Le quotidien est un quotidien d’humiliation et d’oppression extrêmement difficiles. Et pour les Palestiniens il est essentiel, par l’adaptation, de continuer à vivre d’une manière ou d’une autre. Cette question est essentielle car la presse se concentre un peu trop sur les attentats suicides. Mais, en nombre, ils n’impliquent que peu de gens et ne concernent que quelques actions. Pour les Palestiniens il y a l’idée de « tenir bon » face à l’occupant ; quelles que soient les humiliations. Une espèce de résistance collective passive qui est un point très important. Certes nous parlons des kamikazes mais la résistance palestinienne majoritaire est, en fait, l’adaptation quotidienne. Par exemple : continuer d’aller au travail quelle que soit la situation.
Comment, dans le quotidien, s’expriment ces humiliations pour les jeunes ?
Pour un jeune palestinien lambda, la journée commence par le fait qu’il doit se rendre à son travail ou à l’université. Très souvent, pour aller à l’université ou au travail, il doit passer par un, deux, voire trois check-points (ndr : postes de contrôle israéliens). Là commencent les incertitudes. D’un jour à l’autre les choses changent. Un jour, le check-point peut être ouvert.
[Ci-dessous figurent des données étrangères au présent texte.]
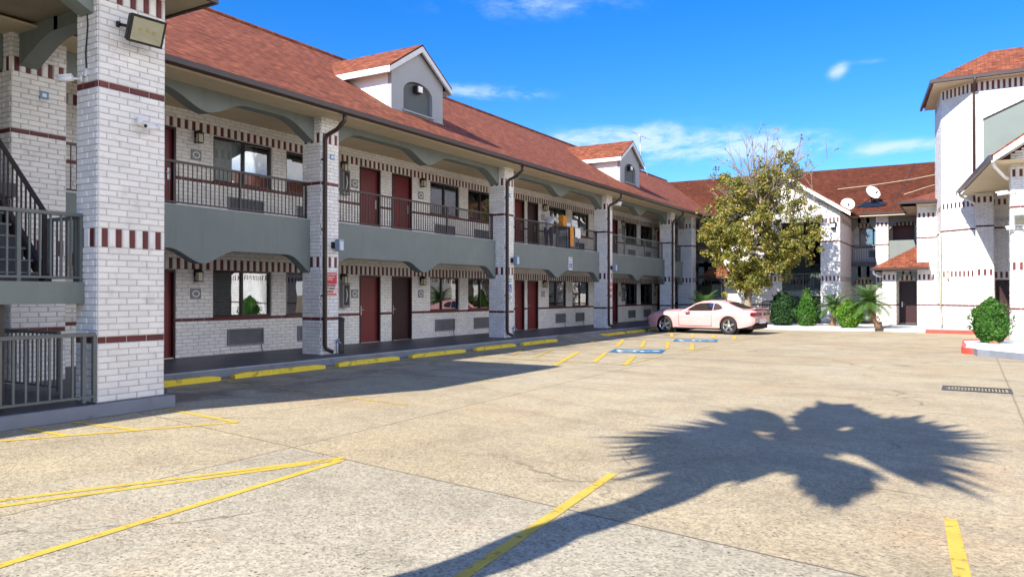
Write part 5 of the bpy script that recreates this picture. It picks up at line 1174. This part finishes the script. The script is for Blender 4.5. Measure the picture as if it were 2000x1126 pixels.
# ================================================================== ROOF THINGS
def dish(loc, r, az, el, label, tripod=False):
    t = thing('satellite_dish', label, 'satellite dish', loc, group=None); c = Vector(loc)+Vector((0, 0, .62 if tripod else .45)); d = Vector((cos(az)*cos(el), sin(az)*cos(el), sin(el))); s = Vector((-sin(az), cos(az), 0)); u = d.cross(s)
    b = MB(); V = []; n, k = 6, 24
    for i in range(n+1):
        for j in range(k):
            rr = r*i/n; V.append(tuple(c+s*rr*cos(2*pi*j/k)*.92+u*rr*sin(2*pi*j/k)+d*(.28*r*(i/n)**2)))
    F = [(i*k+j, i*k+(j+1) % k, (i+1)*k+(j+1) % k, (i+1)*k+j) for i in range(n) for j in range(k)]
    b.add(V, F, 0, True); W2 = [tuple(Vector(v)-d*.02) for v in V]; b.add(W2, F, 0, True); b.build('reflector', M_WHITE, t, recalc=False)
    a = MB(); a.tube([tuple(c-u*r*.85), tuple(c-u*r*.5+d*r*.9)], .014, 5); q = c-u*r*.5+d*r*.95; a.tube([tuple(q), tuple(q-d*.14)], .045, 8); a.build('feed_arm', M_BLACK, t)
    m = MB(); m.tube([tuple(c-d*.03), tuple(c-d*.12-Vector((0, 0, .1))), (loc[0], loc[1], loc[2])], .028, 6)
    if tripod:
        for q in ((-.75, -.55), (.75, -.55), (.1, .3)): m.tube([(loc[0], loc[1], loc[2]+.38), (loc[0]+q[0], loc[1]+q[1], fz(loc[1]+q[1])+.02)], .022, 5)
        p = [(loc[0]+.75*cos(2*pi*i/16), loc[1]-.15+.5*sin(2*pi*i/16)) for i in range(16)]; m.add([(x, y, fz(y)+.045) for x, y in p], [list(range(16))])
    m.build('mount', M_BLACK if tripod else M_SILVER, t); return t
dish((-5.60, 44.6, 5.95+.02), .38, radians(-75), radians(30), 'small round white satellite dish at the gable corner')
dish((-4.72, 47.9, fz(47.9)), .44, radians(-50), radians(32), 'larger white satellite dish on a tripod mount on the far red roof', True)
t = thing('tv_antenna', 'thin metal television antenna on a tripod at the roof ridge', 'antenna', (-19.7, 50.6, 10.2)); mb = MB()
ax, ay, az_ = -19.7, 50.6, 10.22
mb.tube([(ax, ay, az_+.1), (ax, ay, az_+2.5)], .022, 6); mb.build('mast', M_SILVER, t); mb = MB()
for dx, dy in ((-.75, -.55), (.75, -.55), (0, .8)): mb.tube([(ax, ay, az_+1.1), (ax+dx, ay+dy, az_-abs(dx)*.6)], .02, 5)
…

Il n’y a pas de contrôle. Ce jour-là, le jeune palestinien passe sans problème. Le lendemain, au même endroit, les soldats peuvent se mettre à contrôler provoquant un énorme embouteillage. Le jeune va mettre plusieurs heures à passer le check-point. Puis, il y a des jours où, manque de chance pour lui, le jeune va être sélectionné au hasard dans le taxi collectif par les soldats israéliens. Ils vont le faire descendre. Procéder à un minutieux contrôle de ses papiers. S’il a une carte d’identité de Cisjordanie, il n’a pas le droit d’aller à Jérusalem. Il ne peut pas passer. S’il est originaire de Gaza et qu’il étudie à l’université de Birzeit (ndr : en Cisjordanie), il doit prouver qu’il a une autorisation. Or beaucoup d’étudiants de Gaza se rendent clandestinement en Cisjordanie pour étudier. S’il n’a pas d’autorisation, le jeune va se faire arrêter.